(3D scene scripts)
===
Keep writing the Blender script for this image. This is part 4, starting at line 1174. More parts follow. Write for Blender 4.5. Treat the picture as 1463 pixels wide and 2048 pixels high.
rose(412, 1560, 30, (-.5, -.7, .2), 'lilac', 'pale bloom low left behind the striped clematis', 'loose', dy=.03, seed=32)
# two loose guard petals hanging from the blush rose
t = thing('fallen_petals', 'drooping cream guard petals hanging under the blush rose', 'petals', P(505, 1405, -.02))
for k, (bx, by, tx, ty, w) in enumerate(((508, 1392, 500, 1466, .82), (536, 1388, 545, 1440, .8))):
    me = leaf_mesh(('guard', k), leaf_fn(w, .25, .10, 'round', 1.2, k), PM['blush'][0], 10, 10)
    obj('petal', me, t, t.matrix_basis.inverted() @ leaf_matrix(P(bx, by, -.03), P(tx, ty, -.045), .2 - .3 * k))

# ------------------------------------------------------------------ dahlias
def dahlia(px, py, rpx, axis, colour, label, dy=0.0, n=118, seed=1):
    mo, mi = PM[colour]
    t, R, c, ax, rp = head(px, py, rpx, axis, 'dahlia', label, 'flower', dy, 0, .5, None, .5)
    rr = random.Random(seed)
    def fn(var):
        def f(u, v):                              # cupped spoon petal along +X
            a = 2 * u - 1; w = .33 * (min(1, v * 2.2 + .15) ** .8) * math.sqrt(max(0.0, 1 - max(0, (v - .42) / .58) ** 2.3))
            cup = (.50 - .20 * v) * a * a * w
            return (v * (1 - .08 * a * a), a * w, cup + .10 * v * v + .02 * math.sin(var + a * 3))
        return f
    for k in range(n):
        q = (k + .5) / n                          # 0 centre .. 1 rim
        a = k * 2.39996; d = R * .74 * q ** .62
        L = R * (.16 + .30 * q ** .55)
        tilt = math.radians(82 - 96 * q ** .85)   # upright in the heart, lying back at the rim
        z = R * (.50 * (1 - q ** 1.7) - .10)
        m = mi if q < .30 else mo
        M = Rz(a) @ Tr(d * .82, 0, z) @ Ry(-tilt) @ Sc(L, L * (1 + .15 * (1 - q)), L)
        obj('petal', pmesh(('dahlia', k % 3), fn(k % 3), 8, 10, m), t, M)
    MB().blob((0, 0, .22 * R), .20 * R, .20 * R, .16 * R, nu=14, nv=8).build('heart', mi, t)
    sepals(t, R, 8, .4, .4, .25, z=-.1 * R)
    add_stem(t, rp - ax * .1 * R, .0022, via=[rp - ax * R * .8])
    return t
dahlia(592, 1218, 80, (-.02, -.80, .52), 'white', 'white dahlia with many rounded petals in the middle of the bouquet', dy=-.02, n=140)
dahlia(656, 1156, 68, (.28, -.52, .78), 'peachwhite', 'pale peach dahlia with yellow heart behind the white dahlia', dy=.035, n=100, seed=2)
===
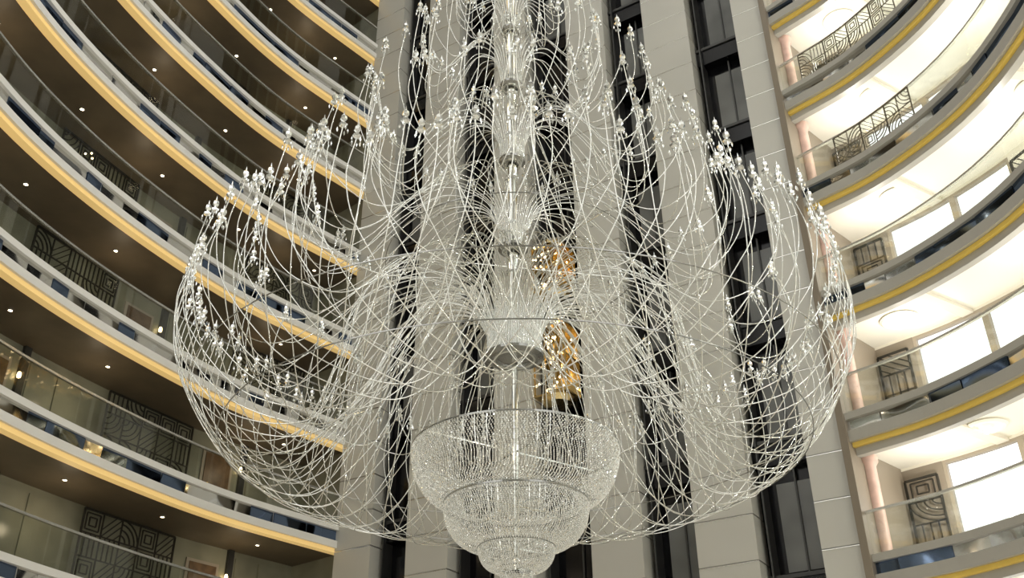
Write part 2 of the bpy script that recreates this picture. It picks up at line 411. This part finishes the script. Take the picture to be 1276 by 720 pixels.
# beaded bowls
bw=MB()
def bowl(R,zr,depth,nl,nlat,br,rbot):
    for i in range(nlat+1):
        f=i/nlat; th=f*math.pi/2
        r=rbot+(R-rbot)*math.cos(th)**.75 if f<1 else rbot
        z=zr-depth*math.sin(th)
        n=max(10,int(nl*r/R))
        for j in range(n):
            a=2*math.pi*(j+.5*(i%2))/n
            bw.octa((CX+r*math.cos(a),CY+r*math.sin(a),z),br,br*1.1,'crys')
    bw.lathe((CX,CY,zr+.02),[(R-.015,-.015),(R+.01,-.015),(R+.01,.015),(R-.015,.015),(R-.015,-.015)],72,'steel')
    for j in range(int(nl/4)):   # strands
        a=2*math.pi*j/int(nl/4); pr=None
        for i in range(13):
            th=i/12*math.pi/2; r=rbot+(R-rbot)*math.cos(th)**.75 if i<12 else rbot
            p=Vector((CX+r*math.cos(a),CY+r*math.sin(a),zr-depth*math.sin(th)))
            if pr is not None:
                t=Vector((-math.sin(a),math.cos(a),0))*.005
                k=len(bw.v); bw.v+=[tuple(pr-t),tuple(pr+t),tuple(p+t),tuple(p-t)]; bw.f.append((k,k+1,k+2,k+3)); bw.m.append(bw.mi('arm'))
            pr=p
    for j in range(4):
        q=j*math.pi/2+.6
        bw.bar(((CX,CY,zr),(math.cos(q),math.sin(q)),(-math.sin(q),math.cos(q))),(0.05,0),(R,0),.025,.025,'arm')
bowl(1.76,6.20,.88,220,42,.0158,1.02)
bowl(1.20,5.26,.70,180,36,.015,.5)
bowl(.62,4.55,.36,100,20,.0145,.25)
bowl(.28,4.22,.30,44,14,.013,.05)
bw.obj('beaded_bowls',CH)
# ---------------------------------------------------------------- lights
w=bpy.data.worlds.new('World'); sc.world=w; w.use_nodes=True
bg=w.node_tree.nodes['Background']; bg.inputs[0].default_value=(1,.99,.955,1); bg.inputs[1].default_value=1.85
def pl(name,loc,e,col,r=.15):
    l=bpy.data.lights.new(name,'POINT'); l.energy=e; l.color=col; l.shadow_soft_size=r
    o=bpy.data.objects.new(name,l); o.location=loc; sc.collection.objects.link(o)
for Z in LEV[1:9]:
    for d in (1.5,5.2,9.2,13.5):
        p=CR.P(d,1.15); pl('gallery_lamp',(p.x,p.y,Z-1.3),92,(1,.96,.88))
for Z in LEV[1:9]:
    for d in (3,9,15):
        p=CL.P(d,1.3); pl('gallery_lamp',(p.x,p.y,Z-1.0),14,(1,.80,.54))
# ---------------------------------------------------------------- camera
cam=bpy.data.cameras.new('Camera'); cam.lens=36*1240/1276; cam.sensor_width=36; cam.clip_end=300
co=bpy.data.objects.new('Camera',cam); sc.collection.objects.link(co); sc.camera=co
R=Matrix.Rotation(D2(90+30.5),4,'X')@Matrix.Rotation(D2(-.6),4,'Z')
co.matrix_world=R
===
**Aim of the task:** Everything from the line containing "Keep writing the" down to the line containing "obj('petal', me, t, t.matrix_basis.inverted()" should be repeated exactly, with both end lines kept and no other lines added.

**Output for this exercise:**
Keep writing the Blender script for this image. This is part 4, starting at line 1174. More parts follow. Write for Blender 4.5. Treat the picture as 1463 pixels wide and 2048 pixels high.
rose(412, 1560, 30, (-.5, -.7, .2), 'lilac', 'pale bloom low left behind the striped clematis', 'loose', dy=.03, seed=32)
# two loose guard petals hanging from the blush rose
t = thing('fallen_petals', 'drooping cream guard petals hanging under the blush rose', 'petals', P(505, 1405, -.02))
for k, (bx, by, tx, ty, w) in enumerate(((508, 1392, 500, 1466, .82), (536, 1388, 545, 1440, .8))):
    me = leaf_mesh(('guard', k), leaf_fn(w, .25, .10, 'round', 1.2, k), PM['blush'][0], 10, 10)
    obj('petal', me, t, t.matrix_basis.inverted() @ leaf_matrix(P(bx, by, -.03), P(tx, ty, -.045), .2 - .3 * k))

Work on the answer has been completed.